Rolls-Royce shares soar as Airbus fears eased

Rolls-Royce shares surged to the top of the FTSE 100 leader board yesterday as the company said it expected limited impact on profits from the fault in its Trent 900 aircraft engine that saw airlines across the world grounding Airbus jets that use it, and that the problem would be fixed.

Some £1.3bn had been wiped from the company's market value as it found itself at the heart of a crisis following the emergency landing in Singapore of a Qantas A380 after part of its engine disintegrated mid-flight.

However, Rolls-Royce managed to instill some calm in its skittish investors yesterday with a trading statement in which its famously publicity shy chief executive, Sir John Rose, said: "This event and the consequent actions will have an impact on the group's financial performance this year.

"However the scale of our order book, the breadth and mix of our portfolio, the global nature of our business and our strong balance sheet makes Rolls-Royce a resilient business, and we expect continued underlying profit growth in 2010." That, and the fact that the group provided details on the problem and on efforts to fix it, sent the shares sharply higher in London trading.

They finished up 27p at 611p, making Rolls-Royce comfortably the biggest riser in percentage terms on the FTSE 100. Tina Cook, an analyst at Charles Stanley, said the announcement provided "welcome clarity". She noted the disparity between the amount wiped from the value of the company and the likely hit to profits, which she put at about £25m, given the company's guidance of growth "slightly lower" than the 4 to 5 per cent it had previously expected. However, she added: "The market has reacted positively, but a modicum of caution is still warranted as the investigation and remedial work is still ongoing."

On this front Rolls-Royce said the problem was specific to the Trent 900. and that the failure was confined to a specific component in the turbine area of the engine. This, said Rolls-Royce, "caused an oil fire which led to the release of the intermediate pressure turbine disc".

The company said it would replace the "relevant module" according to an agreed programme and would continue to work closely with investigating authorities. It said the programme would "enable our customers progressively to bring the whole fleet back into service".

However, the ripples from the incident continued to flow through the industry yesterday as Airbus' parent, EADS, said investigations into the Rolls-Royce engine blowout could delay deliveries of A380s in 2011 as it focused on maintaining the existing fleet.

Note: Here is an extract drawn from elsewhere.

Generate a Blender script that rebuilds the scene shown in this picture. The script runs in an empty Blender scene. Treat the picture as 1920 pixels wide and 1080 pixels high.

The Airbus chief executive, Tom Enders, said: "The customer has priority, and the priority is to keep the 39 aircraft flying or back in the air as quickly as possible and I would not rule out some impact on the delivery schedule."

Qantas's six Airbus A380s have been grounded since last Thursday in the biggest incident to date for the world's largest passenger jet.

Gary Davies, professor of corporate reputation at the Manchester Business School, said the most important thing for Rolls-Royce now was to fix the problem to prevent it from contaminating its brand and hitting other parts of the business. "When there is spillover it can be quite severe," he said. "You just need to look at what happened to Jarvis after the Potters Bar rail crash in 2002. All its operations were associated with it. The key now is to get the problem fixed as quickly as possible and for the most senior person to take responsibility for that."

Elsewhere Rolls-Royce said trading across its businesses had progressed "in line with the guidance for modest growth provided in July 2010".

The company said its non-civil aerospace businesses were likely to perform "slightly better than guided" in July and that there were "signs of improving demand in our marine business". It said the growth of its defence business overseas would compensate for the impact of cutbacks expected in the UK.